What you should do: Print the data that follows exactly.

Exercise materials:

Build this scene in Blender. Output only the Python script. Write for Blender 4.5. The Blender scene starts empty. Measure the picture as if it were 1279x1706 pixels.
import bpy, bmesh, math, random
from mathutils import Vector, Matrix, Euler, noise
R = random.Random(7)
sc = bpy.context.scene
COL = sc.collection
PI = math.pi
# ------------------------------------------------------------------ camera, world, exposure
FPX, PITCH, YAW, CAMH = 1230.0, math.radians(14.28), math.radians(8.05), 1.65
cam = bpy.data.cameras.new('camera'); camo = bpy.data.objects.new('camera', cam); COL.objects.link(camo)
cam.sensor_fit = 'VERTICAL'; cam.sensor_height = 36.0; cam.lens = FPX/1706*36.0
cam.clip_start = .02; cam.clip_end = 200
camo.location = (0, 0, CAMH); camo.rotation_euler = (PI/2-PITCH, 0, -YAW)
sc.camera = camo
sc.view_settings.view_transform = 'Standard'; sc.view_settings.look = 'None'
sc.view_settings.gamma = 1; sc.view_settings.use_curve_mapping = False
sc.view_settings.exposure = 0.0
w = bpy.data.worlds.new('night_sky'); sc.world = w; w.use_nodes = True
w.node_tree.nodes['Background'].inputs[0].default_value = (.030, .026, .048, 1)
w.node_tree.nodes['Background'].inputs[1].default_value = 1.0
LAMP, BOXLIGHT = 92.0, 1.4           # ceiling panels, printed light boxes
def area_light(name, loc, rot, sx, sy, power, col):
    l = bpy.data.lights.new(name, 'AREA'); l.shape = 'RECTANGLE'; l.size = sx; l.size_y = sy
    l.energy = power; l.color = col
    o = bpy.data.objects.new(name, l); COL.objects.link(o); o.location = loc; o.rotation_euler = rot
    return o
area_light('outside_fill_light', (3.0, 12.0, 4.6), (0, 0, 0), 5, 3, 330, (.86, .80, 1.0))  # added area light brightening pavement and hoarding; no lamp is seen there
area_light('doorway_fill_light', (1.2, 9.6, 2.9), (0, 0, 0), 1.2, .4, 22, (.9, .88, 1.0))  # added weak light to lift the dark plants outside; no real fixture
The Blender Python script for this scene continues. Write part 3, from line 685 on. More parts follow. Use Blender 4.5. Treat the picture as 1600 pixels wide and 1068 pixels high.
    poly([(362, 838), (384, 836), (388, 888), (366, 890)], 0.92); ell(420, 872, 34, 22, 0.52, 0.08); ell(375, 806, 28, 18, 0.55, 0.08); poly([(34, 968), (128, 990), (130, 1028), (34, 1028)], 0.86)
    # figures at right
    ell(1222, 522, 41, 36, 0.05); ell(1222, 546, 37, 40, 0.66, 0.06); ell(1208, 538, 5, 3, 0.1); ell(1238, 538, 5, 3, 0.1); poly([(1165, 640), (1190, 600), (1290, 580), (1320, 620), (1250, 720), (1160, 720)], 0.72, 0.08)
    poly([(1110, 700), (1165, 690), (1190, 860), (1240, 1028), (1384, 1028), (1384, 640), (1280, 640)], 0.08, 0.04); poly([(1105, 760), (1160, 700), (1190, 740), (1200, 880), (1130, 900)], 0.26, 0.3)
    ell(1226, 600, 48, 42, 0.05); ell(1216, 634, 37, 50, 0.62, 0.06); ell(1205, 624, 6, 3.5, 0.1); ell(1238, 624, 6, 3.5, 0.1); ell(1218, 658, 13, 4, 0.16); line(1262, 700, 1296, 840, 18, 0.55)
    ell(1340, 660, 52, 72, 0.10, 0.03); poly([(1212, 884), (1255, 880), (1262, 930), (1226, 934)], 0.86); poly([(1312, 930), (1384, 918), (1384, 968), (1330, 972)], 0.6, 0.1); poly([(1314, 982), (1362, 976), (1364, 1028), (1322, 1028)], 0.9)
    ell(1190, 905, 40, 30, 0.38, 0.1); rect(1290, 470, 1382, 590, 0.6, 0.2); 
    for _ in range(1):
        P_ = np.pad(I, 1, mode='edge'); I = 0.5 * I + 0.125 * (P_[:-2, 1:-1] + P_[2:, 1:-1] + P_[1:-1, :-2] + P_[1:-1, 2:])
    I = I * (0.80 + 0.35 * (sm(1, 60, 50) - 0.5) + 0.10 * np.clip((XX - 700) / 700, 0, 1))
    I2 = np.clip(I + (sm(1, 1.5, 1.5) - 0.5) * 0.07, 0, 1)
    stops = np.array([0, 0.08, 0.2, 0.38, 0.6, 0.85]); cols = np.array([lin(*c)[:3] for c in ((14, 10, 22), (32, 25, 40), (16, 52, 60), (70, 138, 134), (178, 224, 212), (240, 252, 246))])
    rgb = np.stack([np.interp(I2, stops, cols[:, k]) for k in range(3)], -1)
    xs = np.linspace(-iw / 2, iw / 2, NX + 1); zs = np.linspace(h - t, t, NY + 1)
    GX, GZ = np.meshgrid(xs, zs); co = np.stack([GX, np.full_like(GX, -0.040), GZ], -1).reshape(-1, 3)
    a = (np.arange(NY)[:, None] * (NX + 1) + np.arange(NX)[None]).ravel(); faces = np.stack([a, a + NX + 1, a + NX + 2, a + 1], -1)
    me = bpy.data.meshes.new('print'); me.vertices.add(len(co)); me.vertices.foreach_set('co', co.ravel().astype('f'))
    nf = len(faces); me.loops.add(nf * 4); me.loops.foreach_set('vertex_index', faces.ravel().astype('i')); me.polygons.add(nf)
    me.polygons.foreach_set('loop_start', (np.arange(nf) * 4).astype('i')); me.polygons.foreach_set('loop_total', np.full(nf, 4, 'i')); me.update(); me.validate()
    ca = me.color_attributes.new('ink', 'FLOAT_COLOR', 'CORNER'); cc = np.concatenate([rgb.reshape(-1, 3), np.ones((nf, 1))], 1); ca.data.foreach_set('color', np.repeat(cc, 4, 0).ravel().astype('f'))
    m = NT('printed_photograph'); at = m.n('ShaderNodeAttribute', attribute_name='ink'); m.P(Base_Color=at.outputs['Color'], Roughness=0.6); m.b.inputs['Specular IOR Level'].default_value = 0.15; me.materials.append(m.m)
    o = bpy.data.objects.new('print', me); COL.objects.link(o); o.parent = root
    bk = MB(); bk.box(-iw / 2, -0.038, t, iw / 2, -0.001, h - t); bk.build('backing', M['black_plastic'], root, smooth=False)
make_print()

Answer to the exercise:
Build this scene in Blender. Output only the Python script. Write for Blender 4.5. The Blender scene starts empty. Measure the picture as if it were 1279x1706 pixels.
import bpy, bmesh, math, random
from mathutils import Vector, Matrix, Euler, noise
R = random.Random(7)
sc = bpy.context.scene
COL = sc.collection
PI = math.pi
# ------------------------------------------------------------------ camera, world, exposure
FPX, PITCH, YAW, CAMH = 1230.0, math.radians(14.28), math.radians(8.05), 1.65
cam = bpy.data.cameras.new('camera'); camo = bpy.data.objects.new('camera', cam); COL.objects.link(camo)
cam.sensor_fit = 'VERTICAL'; cam.sensor_height = 36.0; cam.lens = FPX/1706*36.0
cam.clip_start = .02; cam.clip_end = 200
camo.location = (0, 0, CAMH); camo.rotation_euler = (PI/2-PITCH, 0, -YAW)
sc.camera = camo
sc.view_settings.view_transform = 'Standard'; sc.view_settings.look = 'None'
sc.view_settings.gamma = 1; sc.view_settings.use_curve_mapping = False
sc.view_settings.exposure = 0.0
w = bpy.data.worlds.new('night_sky'); sc.world = w; w.use_nodes = True
w.node_tree.nodes['Background'].inputs[0].default_value = (.030, .026, .048, 1)
w.node_tree.nodes['Background'].inputs[1].default_value = 1.0
LAMP, BOXLIGHT = 92.0, 1.4           # ceiling panels, printed light boxes
def area_light(name, loc, rot, sx, sy, power, col):
    l = bpy.data.lights.new(name, 'AREA'); l.shape = 'RECTANGLE'; l.size = sx; l.size_y = sy
    l.energy = power; l.color = col
    o = bpy.data.objects.new(name, l); COL.objects.link(o); o.location = loc; o.rotation_euler = rot
    return o
area_light('outside_fill_light', (3.0, 12.0, 4.6), (0, 0, 0), 5, 3, 330, (.86, .80, 1.0))  # added area light brightening pavement and hoarding; no lamp is seen there
area_light('doorway_fill_light', (1.2, 9.6, 2.9), (0, 0, 0), 1.2, .4, 22, (.9, .88, 1.0))  # added weak light to lift the dark plants outside; no real fixture
The Blender Python script for this scene continues. Write part 3, from line 685 on. More parts follow. Use Blender 4.5. Treat the picture as 1600 pixels wide and 1068 pixels high.
    poly([(362, 838), (384, 836), (388, 888), (366, 890)], 0.92); ell(420, 872, 34, 22, 0.52, 0.08); ell(375, 806, 28, 18, 0.55, 0.08); poly([(34, 968), (128, 990), (130, 1028), (34, 1028)], 0.86)
    # figures at right
    ell(1222, 522, 41, 36, 0.05); ell(1222, 546, 37, 40, 0.66, 0.06); ell(1208, 538, 5, 3, 0.1); ell(1238, 538, 5, 3, 0.1); poly([(1165, 640), (1190, 600), (1290, 580), (1320, 620), (1250, 720), (1160, 720)], 0.72, 0.08)
    poly([(1110, 700), (1165, 690), (1190, 860), (1240, 1028), (1384, 1028), (1384, 640), (1280, 640)], 0.08, 0.04); poly([(1105, 760), (1160, 700), (1190, 740), (1200, 880), (1130, 900)], 0.26, 0.3)
    ell(1226, 600, 48, 42, 0.05); ell(1216, 634, 37, 50, 0.62, 0.06); ell(1205, 624, 6, 3.5, 0.1); ell(1238, 624, 6, 3.5, 0.1); ell(1218, 658, 13, 4, 0.16); line(1262, 700, 1296, 840, 18, 0.55)
    ell(1340, 660, 52, 72, 0.10, 0.03); poly([(1212, 884), (1255, 880), (1262, 930), (1226, 934)], 0.86); poly([(1312, 930), (1384, 918), (1384, 968), (1330, 972)], 0.6, 0.1); poly([(1314, 982), (1362, 976), (1364, 1028), (1322, 1028)], 0.9)
    ell(1190, 905, 40, 30, 0.38, 0.1); rect(1290, 470, 1382, 590, 0.6, 0.2); 
    for _ in range(1):
        P_ = np.pad(I, 1, mode='edge'); I = 0.5 * I + 0.125 * (P_[:-2, 1:-1] + P_[2:, 1:-1] + P_[1:-1, :-2] + P_[1:-1, 2:])
    I = I * (0.80 + 0.35 * (sm(1, 60, 50) - 0.5) + 0.10 * np.clip((XX - 700) / 700, 0, 1))
    I2 = np.clip(I + (sm(1, 1.5, 1.5) - 0.5) * 0.07, 0, 1)
    stops = np.array([0, 0.08, 0.2, 0.38, 0.6, 0.85]); cols = np.array([lin(*c)[:3] for c in ((14, 10, 22), (32, 25, 40), (16, 52, 60), (70, 138, 134), (178, 224, 212), (240, 252, 246))])
    rgb = np.stack([np.interp(I2, stops, cols[:, k]) for k in range(3)], -1)
    xs = np.linspace(-iw / 2, iw / 2, NX + 1); zs = np.linspace(h - t, t, NY + 1)
    GX, GZ = np.meshgrid(xs, zs); co = np.stack([GX, np.full_like(GX, -0.040), GZ], -1).reshape(-1, 3)
    a = (np.arange(NY)[:, None] * (NX + 1) + np.arange(NX)[None]).ravel(); faces = np.stack([a, a + NX + 1, a + NX + 2, a + 1], -1)
    me = bpy.data.meshes.new('print'); me.vertices.add(len(co)); me.vertices.foreach_set('co', co.ravel().astype('f'))
    nf = len(faces); me.loops.add(nf * 4); me.loops.foreach_set('vertex_index', faces.ravel().astype('i')); me.polygons.add(nf)
    me.polygons.foreach_set('loop_start', (np.arange(nf) * 4).astype('i')); me.polygons.foreach_set('loop_total', np.full(nf, 4, 'i')); me.update(); me.validate()
    ca = me.color_attributes.new('ink', 'FLOAT_COLOR', 'CORNER'); cc = np.concatenate([rgb.reshape(-1, 3), np.ones((nf, 1))], 1); ca.data.foreach_set('color', np.repeat(cc, 4, 0).ravel().astype('f'))
    m = NT('printed_photograph'); at = m.n('ShaderNodeAttribute', attribute_name='ink'); m.P(Base_Color=at.outputs['Color'], Roughness=0.6); m.b.inputs['Specular IOR Level'].default_value = 0.15; me.materials.append(m.m)
    o = bpy.data.objects.new('print', me); COL.objects.link(o); o.parent = root
    bk = MB(); bk.box(-iw / 2, -0.038, t, iw / 2, -0.001, h - t); bk.build('backing', M['black_plastic'], root, smooth=False)
make_print()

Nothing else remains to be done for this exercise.